The Arctic and Antarctic are warming faster than the rest of the world, prompting proposals from think tanks and entrepreneurs for large-scale interventions. Suggested methods include spraying reflective particles into the atmosphere, installing sea “curtains” to block warm water from glaciers, and seeding oceans with nutrients to stimulate carbon-absorbing algae, Bloomberg writes.
However, a team of more than three dozen scientists concluded that such ideas are not workable and could cause irreversible damage.
“Some of these ideas have been given a disproportionately high amount of visibility compared with their maturity and their feasibility,” said lead author Martin Siegert, a polar scientist and vice president at the University of Exeter.
The scientists assessed several high-profile concepts — from scattering glass beads to reflect sunlight, to spraying seawater to thicken ice, and drilling into glaciers to remove subsurface water — using six evaluation criteria. They found that the scale, costs and technological demands far exceed current capabilities.

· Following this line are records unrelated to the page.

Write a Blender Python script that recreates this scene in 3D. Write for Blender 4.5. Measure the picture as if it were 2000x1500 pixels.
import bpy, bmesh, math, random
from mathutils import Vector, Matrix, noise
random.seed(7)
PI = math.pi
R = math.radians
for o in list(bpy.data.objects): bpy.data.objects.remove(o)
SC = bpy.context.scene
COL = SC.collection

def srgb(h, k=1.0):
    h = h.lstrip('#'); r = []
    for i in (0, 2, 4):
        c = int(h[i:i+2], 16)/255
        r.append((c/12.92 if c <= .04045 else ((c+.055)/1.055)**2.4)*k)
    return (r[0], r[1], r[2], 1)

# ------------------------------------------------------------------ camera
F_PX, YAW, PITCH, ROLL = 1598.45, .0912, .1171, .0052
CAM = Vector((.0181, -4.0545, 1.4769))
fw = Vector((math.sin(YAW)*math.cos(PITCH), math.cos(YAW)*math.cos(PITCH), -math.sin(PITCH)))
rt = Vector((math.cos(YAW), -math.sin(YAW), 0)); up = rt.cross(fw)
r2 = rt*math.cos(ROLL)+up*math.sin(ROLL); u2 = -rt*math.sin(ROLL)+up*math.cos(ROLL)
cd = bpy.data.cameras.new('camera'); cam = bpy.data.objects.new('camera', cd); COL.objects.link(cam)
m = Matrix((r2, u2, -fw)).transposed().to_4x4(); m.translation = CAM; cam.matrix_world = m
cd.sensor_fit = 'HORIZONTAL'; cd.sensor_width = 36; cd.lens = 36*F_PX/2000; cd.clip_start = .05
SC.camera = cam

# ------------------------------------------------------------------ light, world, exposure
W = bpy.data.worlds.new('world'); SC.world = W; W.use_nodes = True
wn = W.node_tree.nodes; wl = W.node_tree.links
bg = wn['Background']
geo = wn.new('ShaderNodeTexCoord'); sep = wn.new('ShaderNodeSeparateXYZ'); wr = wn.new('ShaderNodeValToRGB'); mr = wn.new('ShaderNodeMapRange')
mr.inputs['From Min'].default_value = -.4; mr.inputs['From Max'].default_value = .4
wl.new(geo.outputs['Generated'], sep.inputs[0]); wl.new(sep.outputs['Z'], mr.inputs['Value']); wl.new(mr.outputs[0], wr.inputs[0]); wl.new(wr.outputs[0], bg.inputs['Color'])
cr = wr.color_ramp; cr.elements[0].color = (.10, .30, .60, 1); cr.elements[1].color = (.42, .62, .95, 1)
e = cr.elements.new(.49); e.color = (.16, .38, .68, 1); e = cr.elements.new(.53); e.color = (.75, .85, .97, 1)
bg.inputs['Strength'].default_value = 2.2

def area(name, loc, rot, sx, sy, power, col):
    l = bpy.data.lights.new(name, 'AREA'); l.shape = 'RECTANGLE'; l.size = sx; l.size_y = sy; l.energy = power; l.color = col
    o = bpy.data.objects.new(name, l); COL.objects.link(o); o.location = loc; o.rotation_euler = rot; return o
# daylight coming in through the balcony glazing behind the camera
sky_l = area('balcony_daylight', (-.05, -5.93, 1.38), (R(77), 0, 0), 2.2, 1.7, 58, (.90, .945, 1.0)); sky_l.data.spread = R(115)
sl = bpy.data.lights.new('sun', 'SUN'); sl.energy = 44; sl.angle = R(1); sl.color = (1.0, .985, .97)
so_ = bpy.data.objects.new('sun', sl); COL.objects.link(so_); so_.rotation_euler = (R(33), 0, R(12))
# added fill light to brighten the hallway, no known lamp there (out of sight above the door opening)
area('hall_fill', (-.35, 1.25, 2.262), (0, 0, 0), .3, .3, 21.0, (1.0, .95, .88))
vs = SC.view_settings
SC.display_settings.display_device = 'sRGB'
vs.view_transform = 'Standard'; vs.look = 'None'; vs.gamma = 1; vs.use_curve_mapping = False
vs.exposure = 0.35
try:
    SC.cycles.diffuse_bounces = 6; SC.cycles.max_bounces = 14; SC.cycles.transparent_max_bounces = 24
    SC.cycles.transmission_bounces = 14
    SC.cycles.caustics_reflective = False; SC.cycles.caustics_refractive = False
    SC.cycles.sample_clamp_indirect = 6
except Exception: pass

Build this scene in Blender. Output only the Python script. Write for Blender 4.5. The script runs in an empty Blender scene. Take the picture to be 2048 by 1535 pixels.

The paper noted that deploying untested technologies in remote polar regions would be nearly impossible to manage under international agreements. Any unilateral action, the authors warned, could escalate geopolitical tensions.
The European Union has also called for thorough assessments of such interventions, citing potential ripple effects on food and water supplies. Interest in geoengineering has grown as global efforts to cut emissions continue to fall short.
Some experts argue that media attention to these proposals distracts from proven solutions.
“We have a known method to improve our situation that has scientific consensus,” said Sammie Buzzard, a professor at the University of Northumbria and one of the paper’s authors. “We know how to decarbonize, so we should be doing it.”
Others contend that outright dismissal of experimental approaches is premature.
“This doesn’t mean we should uncritically embrace yet unproven technologies at the first promise of reducing those climate risks,” said Matthias Honegger, senior program director at the Centre for Future Generations and project leader of the EU-funded Co-CREATE project. “But it does mean we must examine their potential and limitations seriously.”
In a separate paper published in the same journal, researchers argued that decades of failed lobbying for deep decarbonization make it ethically necessary to consider every option.
“We want to move talking about this away from it being a taboo and into the mainstream, where it can be assessed in the normal kinds of ways,” said John Moore, a researcher at the University of Lapland. “It may well be that all of these ideas won’t work, but the easiest way to debunk them is to actually do some research and find the red flags and the off-ramps.”